DENVER -- The previous time Julius Thomas caught a slice of history, he tossed the ball aside before being told it would be a good idea to retrieve a record-setting touchdown ball from Peyton Manning.
Thomas made a mental note then, and when he caught Manning's 500th career touchdown pass to close out the Denver Broncos' opening drive Sunday, he held it close before handing the ball off to the team's equipment staff.
"This time I remembered," said Thomas, who also caught Manning's record-setting 51st touchdown pass of the 2013 season. "This time, no way was I going to forget. I'm just fortunate to have been on the receiving end to the kind of plays people will remember about Peyton Manning."
These days, Manning seems to reach another "remember when" threshold each time he throws a pass. And when he tossed the 7-yard scoring pass to Thomas with 4 minutes, 43 seconds left in the first quarter Sunday, it made him one of two players in league history to reach the 500-touchdown milestone. Brett Favre, who holds the NFL record with 508 touchdown passes, is the other.
It meant Manning also reached the milestone in just 244 regular-season games. He also finished with a career-high 479 yards passing and four touchdowns in Denver's 41-20 victory over the Arizona Cardinals.
Manning added to his total in the second quarter, when he hooked up with Demaryius Thomas on a pair of touchdown passes. The second scoring strike to Thomas went for 86 yards, tied for longest touchdown pass of Manning's career, according to ESPN Stats & Information.
Manning also threw a 12-yard touchdown to Julius Thomas in the fourth quarter, which gave him 503 for his career.
"Throwing touchdowns is a part of playing football," Manning said. "But I guess for me, throwing touchdowns has helped teams I've been a part of win a lot of football games. I don't think I've thrown a lot of touchdowns that didn't mean something. Any time you have a big lead, all the years I played in Indianapolis, the coaches would always take us out, and if we were getting bad they'd take us out, so any ones that I've thrown usually resulted in our team trying to win the game or win the game, so I think about it that way."
"It's pretty incredible what Peyton accomplished," Broncos head coach John Fox said.
Manning has now thrown 104 touchdown passes for the Broncos since he signed with the team before the 2012 season, after he had thrown 399 touchdown passes in the regular-season in his tenure with the Indianapolis Colts.

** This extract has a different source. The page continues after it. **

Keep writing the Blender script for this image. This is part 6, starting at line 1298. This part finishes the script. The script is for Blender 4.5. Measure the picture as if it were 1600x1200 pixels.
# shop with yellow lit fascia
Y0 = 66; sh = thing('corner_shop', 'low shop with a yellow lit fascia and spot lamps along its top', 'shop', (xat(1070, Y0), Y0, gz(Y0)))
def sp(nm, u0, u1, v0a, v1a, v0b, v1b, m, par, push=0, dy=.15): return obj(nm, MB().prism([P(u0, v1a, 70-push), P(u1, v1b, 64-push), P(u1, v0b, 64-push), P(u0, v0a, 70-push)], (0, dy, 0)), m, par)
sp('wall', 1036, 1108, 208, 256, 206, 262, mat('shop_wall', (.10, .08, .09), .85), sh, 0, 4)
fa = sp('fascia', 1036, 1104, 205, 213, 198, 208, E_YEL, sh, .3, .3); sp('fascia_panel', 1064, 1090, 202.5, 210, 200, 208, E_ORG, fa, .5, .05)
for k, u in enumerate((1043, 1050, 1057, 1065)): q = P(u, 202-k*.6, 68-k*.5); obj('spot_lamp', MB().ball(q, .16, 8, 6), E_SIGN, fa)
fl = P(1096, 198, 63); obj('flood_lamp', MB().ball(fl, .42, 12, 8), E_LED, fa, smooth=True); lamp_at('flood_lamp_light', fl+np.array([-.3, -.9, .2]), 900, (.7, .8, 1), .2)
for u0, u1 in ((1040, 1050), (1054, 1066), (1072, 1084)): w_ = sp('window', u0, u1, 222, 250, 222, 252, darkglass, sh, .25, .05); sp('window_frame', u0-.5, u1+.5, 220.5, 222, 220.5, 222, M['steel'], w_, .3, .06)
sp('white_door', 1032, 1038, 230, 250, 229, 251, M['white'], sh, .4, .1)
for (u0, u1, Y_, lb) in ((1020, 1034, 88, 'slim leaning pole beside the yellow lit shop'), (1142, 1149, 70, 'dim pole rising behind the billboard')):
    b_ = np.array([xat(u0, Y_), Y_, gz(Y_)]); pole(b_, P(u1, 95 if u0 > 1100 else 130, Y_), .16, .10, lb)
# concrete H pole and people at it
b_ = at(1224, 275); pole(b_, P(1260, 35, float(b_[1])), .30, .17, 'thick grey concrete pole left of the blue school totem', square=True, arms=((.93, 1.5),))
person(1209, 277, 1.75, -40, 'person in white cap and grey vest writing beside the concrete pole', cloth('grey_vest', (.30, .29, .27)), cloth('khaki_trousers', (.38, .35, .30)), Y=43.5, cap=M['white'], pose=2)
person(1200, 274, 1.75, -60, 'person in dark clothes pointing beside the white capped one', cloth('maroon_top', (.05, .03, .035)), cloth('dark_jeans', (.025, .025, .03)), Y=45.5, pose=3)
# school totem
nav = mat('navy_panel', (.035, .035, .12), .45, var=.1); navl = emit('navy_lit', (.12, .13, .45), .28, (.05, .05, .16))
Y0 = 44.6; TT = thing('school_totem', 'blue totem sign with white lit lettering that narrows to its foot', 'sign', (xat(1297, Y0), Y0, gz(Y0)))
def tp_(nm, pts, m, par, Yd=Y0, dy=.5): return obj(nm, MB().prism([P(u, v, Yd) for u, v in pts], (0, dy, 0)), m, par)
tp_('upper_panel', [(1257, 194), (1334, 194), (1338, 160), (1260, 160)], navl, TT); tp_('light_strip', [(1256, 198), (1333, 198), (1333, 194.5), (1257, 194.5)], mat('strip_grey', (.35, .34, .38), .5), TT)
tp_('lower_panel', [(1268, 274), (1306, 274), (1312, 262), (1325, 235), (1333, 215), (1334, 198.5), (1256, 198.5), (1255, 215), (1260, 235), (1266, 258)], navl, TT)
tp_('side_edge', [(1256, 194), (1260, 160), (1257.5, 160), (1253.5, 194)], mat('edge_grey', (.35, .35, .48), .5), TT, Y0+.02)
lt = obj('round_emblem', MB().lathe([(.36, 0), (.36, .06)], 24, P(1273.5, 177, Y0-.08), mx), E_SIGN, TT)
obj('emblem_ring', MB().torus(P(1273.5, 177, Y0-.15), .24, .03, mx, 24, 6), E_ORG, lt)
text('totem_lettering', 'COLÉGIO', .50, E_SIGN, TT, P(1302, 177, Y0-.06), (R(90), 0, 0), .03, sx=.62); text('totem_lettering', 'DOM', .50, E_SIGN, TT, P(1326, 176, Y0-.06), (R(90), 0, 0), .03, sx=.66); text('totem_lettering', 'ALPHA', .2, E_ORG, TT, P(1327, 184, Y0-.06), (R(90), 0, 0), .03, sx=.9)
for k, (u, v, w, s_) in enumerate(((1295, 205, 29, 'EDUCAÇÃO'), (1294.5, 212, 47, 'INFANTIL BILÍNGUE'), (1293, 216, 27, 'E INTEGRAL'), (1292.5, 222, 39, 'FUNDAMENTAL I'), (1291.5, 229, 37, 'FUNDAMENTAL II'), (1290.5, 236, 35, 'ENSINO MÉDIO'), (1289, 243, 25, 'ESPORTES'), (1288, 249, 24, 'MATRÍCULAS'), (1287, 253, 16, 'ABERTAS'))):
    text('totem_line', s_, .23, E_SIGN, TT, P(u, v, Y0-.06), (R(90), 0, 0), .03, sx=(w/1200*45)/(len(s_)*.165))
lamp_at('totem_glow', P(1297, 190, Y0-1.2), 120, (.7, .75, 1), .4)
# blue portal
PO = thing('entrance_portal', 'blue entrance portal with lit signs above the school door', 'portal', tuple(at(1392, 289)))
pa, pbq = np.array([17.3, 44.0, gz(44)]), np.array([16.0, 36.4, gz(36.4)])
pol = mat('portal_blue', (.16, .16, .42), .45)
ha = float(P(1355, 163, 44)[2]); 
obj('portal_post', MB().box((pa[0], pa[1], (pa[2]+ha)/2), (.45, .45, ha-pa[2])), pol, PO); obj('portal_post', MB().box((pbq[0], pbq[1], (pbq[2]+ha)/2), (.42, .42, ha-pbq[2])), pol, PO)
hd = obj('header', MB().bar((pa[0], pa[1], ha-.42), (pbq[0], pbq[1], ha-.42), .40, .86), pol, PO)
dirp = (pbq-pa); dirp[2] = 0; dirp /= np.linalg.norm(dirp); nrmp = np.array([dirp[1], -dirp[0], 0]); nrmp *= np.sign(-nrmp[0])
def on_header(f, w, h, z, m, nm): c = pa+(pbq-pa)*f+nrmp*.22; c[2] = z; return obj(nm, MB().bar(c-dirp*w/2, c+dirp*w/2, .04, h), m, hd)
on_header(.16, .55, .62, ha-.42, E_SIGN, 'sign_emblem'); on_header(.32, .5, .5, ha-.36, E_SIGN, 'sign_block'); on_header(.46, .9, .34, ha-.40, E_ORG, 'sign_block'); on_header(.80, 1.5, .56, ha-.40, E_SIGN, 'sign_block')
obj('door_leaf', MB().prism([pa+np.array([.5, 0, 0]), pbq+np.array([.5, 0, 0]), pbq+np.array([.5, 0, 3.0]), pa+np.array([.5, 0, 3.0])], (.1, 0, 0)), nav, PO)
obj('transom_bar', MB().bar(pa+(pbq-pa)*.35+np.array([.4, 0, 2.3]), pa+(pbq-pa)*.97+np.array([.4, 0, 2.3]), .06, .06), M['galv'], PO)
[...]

Through the week, and as Favre's mark gets closer, Manning has tried to keep the discussion on football.
Following the game, Manning did allow himself at least some time for some reflection.

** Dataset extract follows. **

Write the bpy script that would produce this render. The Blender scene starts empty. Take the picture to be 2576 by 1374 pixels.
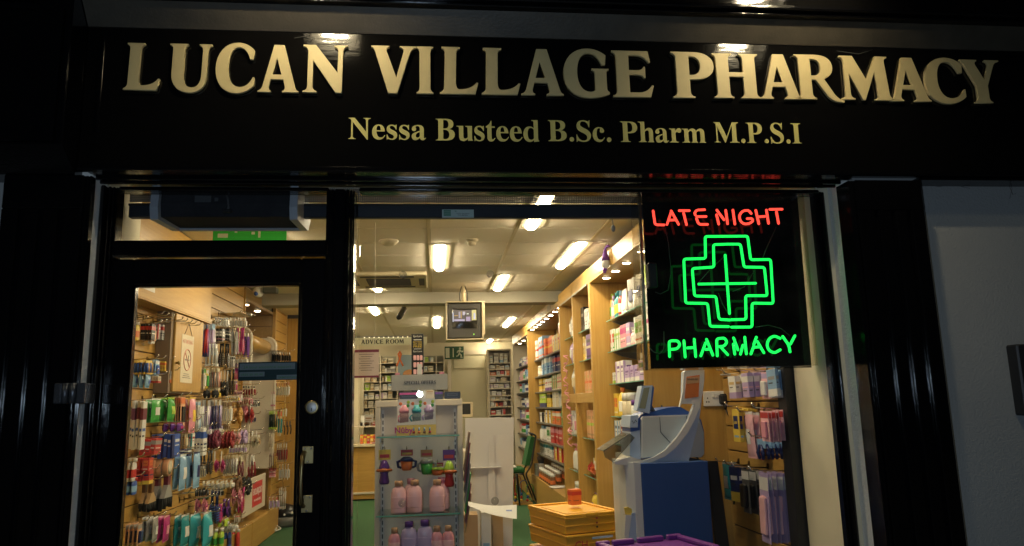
import bpy, bmesh, math, random
from mathutils import Vector, Matrix, Euler
random.seed(7)
SC = bpy.context.scene
COL = SC.collection
R = math.radians

# ---------------------------------------------------------------- camera
F = 1855.0                      # focal length in units of a 2576-wide frame
CX, CY = 1288.0, 687.0
CAM = Vector((0.0, -2.75, 1.45))
_p, _y, _r = R(10.04), R(6.13), R(-1.488)
_fwd = Vector((math.sin(_y)*math.cos(_p), math.cos(_y)*math.cos(_p), math.sin(_p)))
_rt = Vector((math.cos(_y), -math.sin(_y), 0.0))
_up = _rt.cross(_fwd)
_rt2 = _rt*math.cos(_r) + _up*math.sin(_r)
_up2 = _up*math.cos(_r) - _rt*math.sin(_r)
cam_d = bpy.data.cameras.new('camera'); cam = bpy.data.objects.new('camera', cam_d); COL.objects.link(cam)
cam_d.sensor_fit = 'HORIZONTAL'; cam_d.sensor_width = 36.0; cam_d.lens = F/2576*36
cam_d.clip_start = 0.02; cam_d.clip_end = 500
cam.matrix_world = Matrix(((_rt2.x, _up2.x, -_fwd.x, CAM.x), (_rt2.y, _up2.y, -_fwd.y, CAM.y), (_rt2.z, _up2.z, -_fwd.z, CAM.z), (0, 0, 0, 1)))
SC.camera = cam
def at(u, v, y=None, z=None, x=None):
    """the world point seen at frame position (u, v) on a plane of constant x, y or z"""
    a, b = (u-CX)/F, -(v-CY)/F
    d = _rt2*a + _up2*b + _fwd
    if y is not None: t = (y-CAM.y)/d.y
    elif z is not None: t = (z-CAM.z)/d.z
    else: t = (x-CAM.x)/d.x
    return CAM + d*t

# ---------------------------------------------------------------- world, moonless night + street light + camera flash
w = bpy.data.worlds.new('World'); SC.world = w; w.use_nodes = True
nt = w.node_tree; bg = nt.nodes['Background']
sky = nt.nodes.new('ShaderNodeTexSky'); sky.sky_type = 'NISHITA'; sky.sun_disc = False
SUN_EL, SUN_AZ = R(48), R(32)
sky.sun_elevation = SUN_EL; sky.sun_rotation = R(180)+SUN_AZ
nt.links.new(sky.outputs[0], bg.inputs[0]); bg.inputs[1].default_value = 0.00025
sun_d = bpy.data.lights.new('street_glow', 'SUN'); sun_d.energy = 0.10; sun_d.angle = R(4); sun_d.color = (1.0, .88, .5)
sun = bpy.data.objects.new('street_glow', sun_d); COL.objects.link(sun)
_sd = Vector((-math.sin(SUN_AZ)*math.cos(SUN_EL), -math.cos(SUN_AZ)*math.cos(SUN_EL), math.sin(SUN_EL)))
sun.rotation_euler = _sd.to_track_quat('Z', 'Y').to_euler()
fl_d = bpy.data.lights.new('camera_flash', 'POINT'); fl_d.energy = 52.0; fl_d.color = (.62, .80, 1.0); fl_d.shadow_soft_size = .022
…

"I do think about how many people have helped throughout my career with something like that and just how grateful I am for that help and support," Manning said. "Football is the ultimate team game, and so I guess one man kind of has to accept it, but I kind of accept on behalf of a lot of coaches and teammates."
Manning has averaged 2.053 scoring passes per game over the course of his career and 3.5 scoring passes per game in his two-plus seasons with the Broncos.
The top four quarterbacks not named Manning, in terms of touchdown passes thrown in a Broncos uniform -- John Elway (300), Craig Morton (74), Jake Plummer (71) and Brian Griese (71) -- threw 516 combined touchdown passes with the team.
Cardinals head coach Bruce Arians was the Colts' quarterbacks coach in Manning's first three years in the NFL, while Arizona assistant head coach Tom Moore was Manning's offensive coordinator in Indianapolis.
"My hat's off to Peyton," Arians said following the game. "He played a great game."
"You take a couple moments, and you go down memory lane a little bit," Manning said. "Don't think there are any players still playing from when I threw my first touchdown, but I think it was kind of interesting that two coaches on the Arizona sideline were there for my first game when I threw my first touchdown -- Tom Moore and Bruce Arians -- I give both of those men a lot of credit for helping me improve as a quarterback."
Manning, not one to keep footballs as career mementos, said he would try to find a place for the 500th touchdown before his 3-year-old son Marshall got a hold of the ball. Manning and his wife, Ashley, have two children, twins Marshall and Mosley.
"I've never kept a football, mainly because the receivers have kept them," Manning said. "I'll probably keep it in bag somewhere, have a little piece of tape around it, it'll have some kind of mark up until Marshall grabs and goes out and plays with it in the mud before too long."